-- begin DATA EXTRACT --

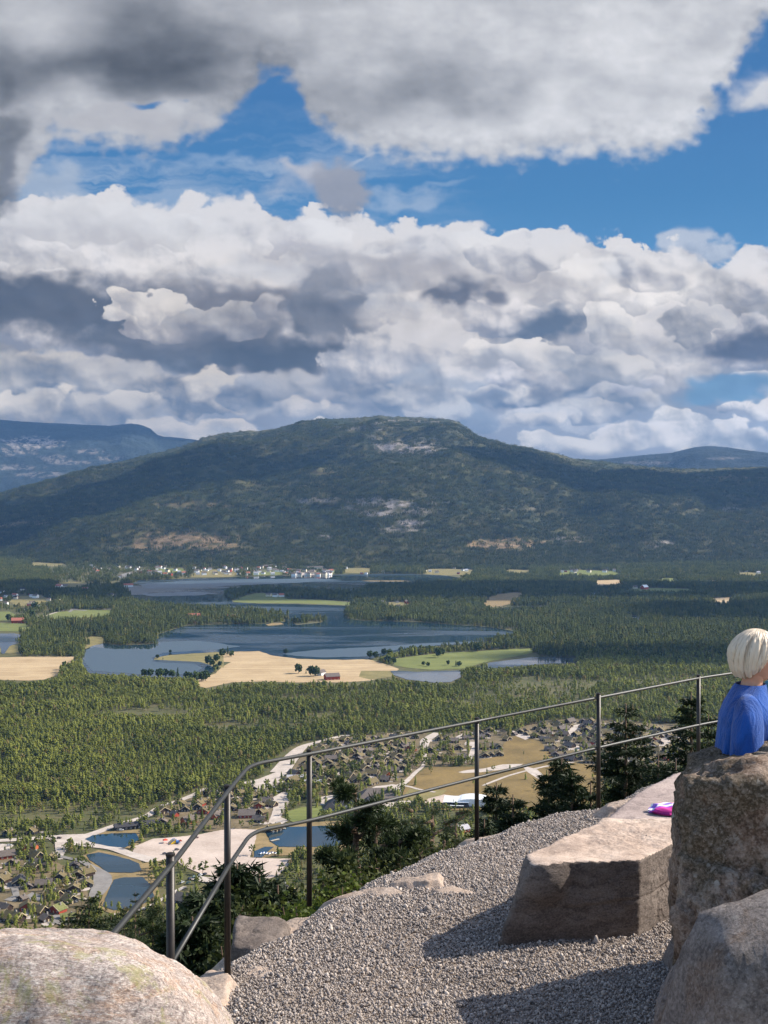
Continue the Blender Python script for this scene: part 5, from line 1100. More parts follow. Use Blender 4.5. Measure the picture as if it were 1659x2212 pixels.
for a in [('silver car, nearest of the row beside the broad brown-roofed cabin', (.45, .46, .47), 1, 393, 1909, 1.1), ('green car in the row beside the broad brown-roofed cabin', (.08, .16, .13), 0, 407, 1910, 1.1), ('dark blue car in the middle of the row beside the broad brown-roofed cabin', (.02, .03, .06), 0, 410, 1901, 1.1), ('pale green car in the row beside the broad brown-roofed cabin', (.3, .38, .33), 1, 420, 1898, 1.1),
          ('white car at the far end of the row beside the broad brown-roofed cabin', (.7, .7, .7), 0, 434, 1893, 1.1), ('black car, last of the row beside the broad brown-roofed cabin', (.015, .015, .02), 1, 443, 1891, 1.1), ('dark car alone on the pale sand left of the first post', (.03, .025, .04), 0, 356, 1847, .1), ('black car beside the playground on the sand', (.02, .02, .02), 0, 382, 1838, .3),
          ('dark red car at the upper edge of the sand beside the rail', (.12, .03, .04), 0, 424, 1812, .2), ('brown car on the pale crossing above the roundabout', (.10, .05, .03), 1, 128, 1813, .1), ('white van parked above the dark pond', (.75, .75, .74), 1, 262, 1796, .3), ('white car on the gravel yard at the left edge', (.7, .7, .7), 0, 20, 1829, .3),
          ('silver car in front of the dark hotel', (.5, .5, .52), 0, 697, 1741, .1), ('dark car at the left end of the dark hotel', (.03, .03, .05), 0, 703, 1727, .1), ('red car between the red cabins and the first post', (.45, .04, .03), 0, 512, 1752, .2), ('white car below the long pale-roofed building', (.75, .75, .75), 1, 600, 1712, .4)]: car(*a)
M['yellow'] = plain('yellow_vinyl', (.75, .48, .03), .5, .05, 1); M['bluev'] = plain('blue_vinyl', (.05, .14, .38), .5, .05, 1); M['redv'] = plain('red_vinyl', (.62, .08, .04), .5, .05, 1)
M['wood'] = plain('weathered_wood', (.42, .36, .28), .85, .2, 2)
def slide():
    r = empty('inflatable_slide', gnd(373, 1824) + Vector((0, 0, .8)), .5, label='yellow and blue inflatable slide on the sand', cat='inflatable slide')
    MB().poly([(-3.5, -1.6, 0), (2.5, -1.6, 0), (2.5, 1.6, 0), (-3.5, 1.6, 0), (1.2, -1.6, 3.6), (2.5, -1.6, 3.6), (2.5, 1.6, 3.6), (1.2, 1.6, 3.6)], [(3, 2, 1, 0), (0, 1, 5, 4), (2, 3, 7, 6), (1, 2, 6, 5), (4, 5, 6, 7), (0, 4, 7, 3)]).build('slide', M['yellow'], r, bevel=.3)
    MB().box(2.7, 6.5, -1.8, 1.8, 0, 2.0).build('pool', M['bluev'], r, bevel=.5)
    for s in (-1, 1): MB().tube([(-3.4, s * 1.9, .4), (1.4, s * 1.9, 4.0), (2.6, s * 1.9, 4.0), (2.6, s * 1.9, .3)], .35, 8).build('side_tube', M['bluev'], r, True)
slide()
def tent(label, u, v, m, s):
    r = empty('playground_tent', gnd(u, v) + Vector((0, 0, .8)), .3, label=label, cat='tent')
    MB().poly([(-s, -s, 2.2), (s, -s, 2.2), (s, s, 2.2), (-s, s, 2.2), (0, 0, 3.6)], [(3, 2, 1, 0), (0, 1, 4), (1, 2, 4), (2, 3, 4), (3, 0, 4)]).build('canopy', m, r)
    for x in (-1, 1):
        for y in (-1, 1): MB().tube([(x * s * .92, y * s * .92, 0), (x * s * .92, y * s * .92, 2.2)], .08, 6).build('pole', M['white'], r)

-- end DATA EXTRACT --

Repeat the lines above exactly, and keep every picture out.

Continue the Blender Python script for this scene: part 5, from line 1100. More parts follow. Use Blender 4.5. Measure the picture as if it were 1659x2212 pixels.
for a in [('silver car, nearest of the row beside the broad brown-roofed cabin', (.45, .46, .47), 1, 393, 1909, 1.1), ('green car in the row beside the broad brown-roofed cabin', (.08, .16, .13), 0, 407, 1910, 1.1), ('dark blue car in the middle of the row beside the broad brown-roofed cabin', (.02, .03, .06), 0, 410, 1901, 1.1), ('pale green car in the row beside the broad brown-roofed cabin', (.3, .38, .33), 1, 420, 1898, 1.1),
          ('white car at the far end of the row beside the broad brown-roofed cabin', (.7, .7, .7), 0, 434, 1893, 1.1), ('black car, last of the row beside the broad brown-roofed cabin', (.015, .015, .02), 1, 443, 1891, 1.1), ('dark car alone on the pale sand left of the first post', (.03, .025, .04), 0, 356, 1847, .1), ('black car beside the playground on the sand', (.02, .02, .02), 0, 382, 1838, .3),
          ('dark red car at the upper edge of the sand beside the rail', (.12, .03, .04), 0, 424, 1812, .2), ('brown car on the pale crossing above the roundabout', (.10, .05, .03), 1, 128, 1813, .1), ('white van parked above the dark pond', (.75, .75, .74), 1, 262, 1796, .3), ('white car on the gravel yard at the left edge', (.7, .7, .7), 0, 20, 1829, .3),
          ('silver car in front of the dark hotel', (.5, .5, .52), 0, 697, 1741, .1), ('dark car at the left end of the dark hotel', (.03, .03, .05), 0, 703, 1727, .1), ('red car between the red cabins and the first post', (.45, .04, .03), 0, 512, 1752, .2), ('white car below the long pale-roofed building', (.75, .75, .75), 1, 600, 1712, .4)]: car(*a)
M['yellow'] = plain('yellow_vinyl', (.75, .48, .03), .5, .05, 1); M['bluev'] = plain('blue_vinyl', (.05, .14, .38), .5, .05, 1); M['redv'] = plain('red_vinyl', (.62, .08, .04), .5, .05, 1)
M['wood'] = plain('weathered_wood', (.42, .36, .28), .85, .2, 2)
def slide():
    r = empty('inflatable_slide', gnd(373, 1824) + Vector((0, 0, .8)), .5, label='yellow and blue inflatable slide on the sand', cat='inflatable slide')
    MB().poly([(-3.5, -1.6, 0), (2.5, -1.6, 0), (2.5, 1.6, 0), (-3.5, 1.6, 0), (1.2, -1.6, 3.6), (2.5, -1.6, 3.6), (2.5, 1.6, 3.6), (1.2, 1.6, 3.6)], [(3, 2, 1, 0), (0, 1, 5, 4), (2, 3, 7, 6), (1, 2, 6, 5), (4, 5, 6, 7), (0, 4, 7, 3)]).build('slide', M['yellow'], r, bevel=.3)
    MB().box(2.7, 6.5, -1.8, 1.8, 0, 2.0).build('pool', M['bluev'], r, bevel=.5)
    for s in (-1, 1): MB().tube([(-3.4, s * 1.9, .4), (1.4, s * 1.9, 4.0), (2.6, s * 1.9, 4.0), (2.6, s * 1.9, .3)], .35, 8).build('side_tube', M['bluev'], r, True)
slide()
def tent(label, u, v, m, s):
    r = empty('playground_tent', gnd(u, v) + Vector((0, 0, .8)), .3, label=label, cat='tent')
    MB().poly([(-s, -s, 2.2), (s, -s, 2.2), (s, s, 2.2), (-s, s, 2.2), (0, 0, 3.6)], [(3, 2, 1, 0), (0, 1, 4), (1, 2, 4), (2, 3, 4), (3, 0, 4)]).build('canopy', m, r)
    for x in (-1, 1):
        for y in (-1, 1): MB().tube([(x * s * .92, y * s * .92, 0), (x * s * .92, y * s * .92, 2.2)], .08, 6).build('pole', M['white'], r)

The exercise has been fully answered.